*AIM*:
Your task is to transcribe the data in full.

*DATA LINES*:

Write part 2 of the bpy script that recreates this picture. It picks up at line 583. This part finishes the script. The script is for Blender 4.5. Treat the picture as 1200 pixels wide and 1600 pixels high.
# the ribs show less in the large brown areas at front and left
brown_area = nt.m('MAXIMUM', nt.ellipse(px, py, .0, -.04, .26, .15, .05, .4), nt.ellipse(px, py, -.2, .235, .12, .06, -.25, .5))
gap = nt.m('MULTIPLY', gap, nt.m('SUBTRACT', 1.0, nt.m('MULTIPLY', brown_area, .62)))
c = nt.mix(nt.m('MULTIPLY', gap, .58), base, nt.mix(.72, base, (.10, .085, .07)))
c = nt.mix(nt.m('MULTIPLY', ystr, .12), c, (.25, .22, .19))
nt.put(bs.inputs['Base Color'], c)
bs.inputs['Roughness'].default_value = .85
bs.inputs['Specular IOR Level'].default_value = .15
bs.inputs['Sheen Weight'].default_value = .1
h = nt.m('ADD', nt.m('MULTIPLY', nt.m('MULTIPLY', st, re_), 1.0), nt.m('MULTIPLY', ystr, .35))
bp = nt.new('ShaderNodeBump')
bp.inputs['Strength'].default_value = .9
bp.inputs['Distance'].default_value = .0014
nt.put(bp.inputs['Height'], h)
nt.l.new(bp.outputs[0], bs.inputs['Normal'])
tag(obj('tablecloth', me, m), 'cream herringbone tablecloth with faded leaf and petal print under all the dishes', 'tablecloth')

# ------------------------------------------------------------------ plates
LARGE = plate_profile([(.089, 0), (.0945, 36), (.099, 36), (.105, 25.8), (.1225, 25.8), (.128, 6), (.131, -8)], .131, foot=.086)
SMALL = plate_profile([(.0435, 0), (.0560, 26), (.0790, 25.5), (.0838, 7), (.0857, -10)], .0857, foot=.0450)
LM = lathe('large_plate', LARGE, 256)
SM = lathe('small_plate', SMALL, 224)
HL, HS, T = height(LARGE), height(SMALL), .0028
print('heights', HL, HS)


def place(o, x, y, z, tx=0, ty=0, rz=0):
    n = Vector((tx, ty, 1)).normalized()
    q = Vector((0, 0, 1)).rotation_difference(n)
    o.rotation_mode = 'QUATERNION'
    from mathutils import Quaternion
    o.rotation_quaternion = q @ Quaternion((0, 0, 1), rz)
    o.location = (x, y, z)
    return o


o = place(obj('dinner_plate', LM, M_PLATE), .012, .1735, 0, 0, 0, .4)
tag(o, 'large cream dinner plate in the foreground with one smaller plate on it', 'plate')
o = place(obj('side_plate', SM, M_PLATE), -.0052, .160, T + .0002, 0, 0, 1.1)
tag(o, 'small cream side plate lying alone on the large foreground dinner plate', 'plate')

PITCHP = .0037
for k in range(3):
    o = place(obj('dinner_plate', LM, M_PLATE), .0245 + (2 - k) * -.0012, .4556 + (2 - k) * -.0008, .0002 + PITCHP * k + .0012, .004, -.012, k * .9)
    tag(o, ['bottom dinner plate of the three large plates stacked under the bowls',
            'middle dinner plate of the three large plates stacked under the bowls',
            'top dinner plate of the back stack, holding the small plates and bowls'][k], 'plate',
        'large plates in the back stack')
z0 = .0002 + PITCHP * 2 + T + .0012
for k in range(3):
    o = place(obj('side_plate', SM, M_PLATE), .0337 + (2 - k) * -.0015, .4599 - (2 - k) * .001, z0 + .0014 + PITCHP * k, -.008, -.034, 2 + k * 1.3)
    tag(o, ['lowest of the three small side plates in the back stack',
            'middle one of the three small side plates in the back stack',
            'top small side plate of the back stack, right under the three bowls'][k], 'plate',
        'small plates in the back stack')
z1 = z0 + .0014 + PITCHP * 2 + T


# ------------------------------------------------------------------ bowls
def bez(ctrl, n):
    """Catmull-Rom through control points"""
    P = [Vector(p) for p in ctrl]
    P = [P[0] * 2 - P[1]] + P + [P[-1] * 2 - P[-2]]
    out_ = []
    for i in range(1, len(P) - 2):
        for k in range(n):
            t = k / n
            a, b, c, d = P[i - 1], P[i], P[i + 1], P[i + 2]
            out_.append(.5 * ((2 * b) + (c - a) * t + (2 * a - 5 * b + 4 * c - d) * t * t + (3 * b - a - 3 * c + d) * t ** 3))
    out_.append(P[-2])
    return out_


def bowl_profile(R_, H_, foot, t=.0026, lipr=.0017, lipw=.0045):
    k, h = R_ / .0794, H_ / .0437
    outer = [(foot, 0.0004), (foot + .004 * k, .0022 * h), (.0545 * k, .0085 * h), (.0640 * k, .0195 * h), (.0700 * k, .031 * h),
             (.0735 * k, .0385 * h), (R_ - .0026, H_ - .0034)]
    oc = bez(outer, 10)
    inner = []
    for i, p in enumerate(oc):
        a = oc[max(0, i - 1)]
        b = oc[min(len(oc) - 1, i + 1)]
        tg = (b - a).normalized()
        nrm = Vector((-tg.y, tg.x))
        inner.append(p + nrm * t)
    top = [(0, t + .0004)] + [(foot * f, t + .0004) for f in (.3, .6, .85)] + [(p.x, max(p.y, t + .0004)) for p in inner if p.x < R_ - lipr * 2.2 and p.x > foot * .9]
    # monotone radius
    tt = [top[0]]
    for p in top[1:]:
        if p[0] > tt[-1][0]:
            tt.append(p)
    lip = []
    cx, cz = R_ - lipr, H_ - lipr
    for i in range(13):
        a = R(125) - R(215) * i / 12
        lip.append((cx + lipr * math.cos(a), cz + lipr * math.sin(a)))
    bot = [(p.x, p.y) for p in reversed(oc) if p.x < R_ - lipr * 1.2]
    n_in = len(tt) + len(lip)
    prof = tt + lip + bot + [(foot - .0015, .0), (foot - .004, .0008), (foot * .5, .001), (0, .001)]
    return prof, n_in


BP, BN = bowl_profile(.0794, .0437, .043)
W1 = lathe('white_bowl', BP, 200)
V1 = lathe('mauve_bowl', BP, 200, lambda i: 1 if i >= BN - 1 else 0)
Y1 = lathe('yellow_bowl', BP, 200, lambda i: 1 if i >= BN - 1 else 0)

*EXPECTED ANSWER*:
Write part 2 of the bpy script that recreates this picture. It picks up at line 583. This part finishes the script. The script is for Blender 4.5. Treat the picture as 1200 pixels wide and 1600 pixels high.
# the ribs show less in the large brown areas at front and left
brown_area = nt.m('MAXIMUM', nt.ellipse(px, py, .0, -.04, .26, .15, .05, .4), nt.ellipse(px, py, -.2, .235, .12, .06, -.25, .5))
gap = nt.m('MULTIPLY', gap, nt.m('SUBTRACT', 1.0, nt.m('MULTIPLY', brown_area, .62)))
c = nt.mix(nt.m('MULTIPLY', gap, .58), base, nt.mix(.72, base, (.10, .085, .07)))
c = nt.mix(nt.m('MULTIPLY', ystr, .12), c, (.25, .22, .19))
nt.put(bs.inputs['Base Color'], c)
bs.inputs['Roughness'].default_value = .85
bs.inputs['Specular IOR Level'].default_value = .15
bs.inputs['Sheen Weight'].default_value = .1
h = nt.m('ADD', nt.m('MULTIPLY', nt.m('MULTIPLY', st, re_), 1.0), nt.m('MULTIPLY', ystr, .35))
bp = nt.new('ShaderNodeBump')
bp.inputs['Strength'].default_value = .9
bp.inputs['Distance'].default_value = .0014
nt.put(bp.inputs['Height'], h)
nt.l.new(bp.outputs[0], bs.inputs['Normal'])
tag(obj('tablecloth', me, m), 'cream herringbone tablecloth with faded leaf and petal print under all the dishes', 'tablecloth')

# ------------------------------------------------------------------ plates
LARGE = plate_profile([(.089, 0), (.0945, 36), (.099, 36), (.105, 25.8), (.1225, 25.8), (.128, 6), (.131, -8)], .131, foot=.086)
SMALL = plate_profile([(.0435, 0), (.0560, 26), (.0790, 25.5), (.0838, 7), (.0857, -10)], .0857, foot=.0450)
LM = lathe('large_plate', LARGE, 256)
SM = lathe('small_plate', SMALL, 224)
HL, HS, T = height(LARGE), height(SMALL), .0028
print('heights', HL, HS)


def place(o, x, y, z, tx=0, ty=0, rz=0):
    n = Vector((tx, ty, 1)).normalized()
    q = Vector((0, 0, 1)).rotation_difference(n)
    o.rotation_mode = 'QUATERNION'
    from mathutils import Quaternion
    o.rotation_quaternion = q @ Quaternion((0, 0, 1), rz)
    o.location = (x, y, z)
    return o


o = place(obj('dinner_plate', LM, M_PLATE), .012, .1735, 0, 0, 0, .4)
tag(o, 'large cream dinner plate in the foreground with one smaller plate on it', 'plate')
o = place(obj('side_plate', SM, M_PLATE), -.0052, .160, T + .0002, 0, 0, 1.1)
tag(o, 'small cream side plate lying alone on the large foreground dinner plate', 'plate')

PITCHP = .0037
for k in range(3):
    o = place(obj('dinner_plate', LM, M_PLATE), .0245 + (2 - k) * -.0012, .4556 + (2 - k) * -.0008, .0002 + PITCHP * k + .0012, .004, -.012, k * .9)
    tag(o, ['bottom dinner plate of the three large plates stacked under the bowls',
            'middle dinner plate of the three large plates stacked under the bowls',
            'top dinner plate of the back stack, holding the small plates and bowls'][k], 'plate',
        'large plates in the back stack')
z0 = .0002 + PITCHP * 2 + T + .0012
for k in range(3):
    o = place(obj('side_plate', SM, M_PLATE), .0337 + (2 - k) * -.0015, .4599 - (2 - k) * .001, z0 + .0014 + PITCHP * k, -.008, -.034, 2 + k * 1.3)
    tag(o, ['lowest of the three small side plates in the back stack',
            'middle one of the three small side plates in the back stack',
            'top small side plate of the back stack, right under the three bowls'][k], 'plate',
        'small plates in the back stack')
z1 = z0 + .0014 + PITCHP * 2 + T


# ------------------------------------------------------------------ bowls
def bez(ctrl, n):
    """Catmull-Rom through control points"""
    P = [Vector(p) for p in ctrl]
    P = [P[0] * 2 - P[1]] + P + [P[-1] * 2 - P[-2]]
    out_ = []
    for i in range(1, len(P) - 2):
        for k in range(n):
            t = k / n
            a, b, c, d = P[i - 1], P[i], P[i + 1], P[i + 2]
            out_.append(.5 * ((2 * b) + (c - a) * t + (2 * a - 5 * b + 4 * c - d) * t * t + (3 * b - a - 3 * c + d) * t ** 3))
    out_.append(P[-2])
    return out_


def bowl_profile(R_, H_, foot, t=.0026, lipr=.0017, lipw=.0045):
    k, h = R_ / .0794, H_ / .0437
    outer = [(foot, 0.0004), (foot + .004 * k, .0022 * h), (.0545 * k, .0085 * h), (.0640 * k, .0195 * h), (.0700 * k, .031 * h),
             (.0735 * k, .0385 * h), (R_ - .0026, H_ - .0034)]
    oc = bez(outer, 10)
    inner = []
    for i, p in enumerate(oc):
        a = oc[max(0, i - 1)]
        b = oc[min(len(oc) - 1, i + 1)]
        tg = (b - a).normalized()
        nrm = Vector((-tg.y, tg.x))
        inner.append(p + nrm * t)
    top = [(0, t + .0004)] + [(foot * f, t + .0004) for f in (.3, .6, .85)] + [(p.x, max(p.y, t + .0004)) for p in inner if p.x < R_ - lipr * 2.2 and p.x > foot * .9]
    # monotone radius
    tt = [top[0]]
    for p in top[1:]:
        if p[0] > tt[-1][0]:
            tt.append(p)
    lip = []
    cx, cz = R_ - lipr, H_ - lipr
    for i in range(13):
        a = R(125) - R(215) * i / 12
        lip.append((cx + lipr * math.cos(a), cz + lipr * math.sin(a)))
    bot = [(p.x, p.y) for p in reversed(oc) if p.x < R_ - lipr * 1.2]
    n_in = len(tt) + len(lip)
    prof = tt + lip + bot + [(foot - .0015, .0), (foot - .004, .0008), (foot * .5, .001), (0, .001)]
    return prof, n_in


BP, BN = bowl_profile(.0794, .0437, .043)
W1 = lathe('white_bowl', BP, 200)
V1 = lathe('mauve_bowl', BP, 200, lambda i: 1 if i >= BN - 1 else 0)
Y1 = lathe('yellow_bowl', BP, 200, lambda i: 1 if i >= BN - 1 else 0)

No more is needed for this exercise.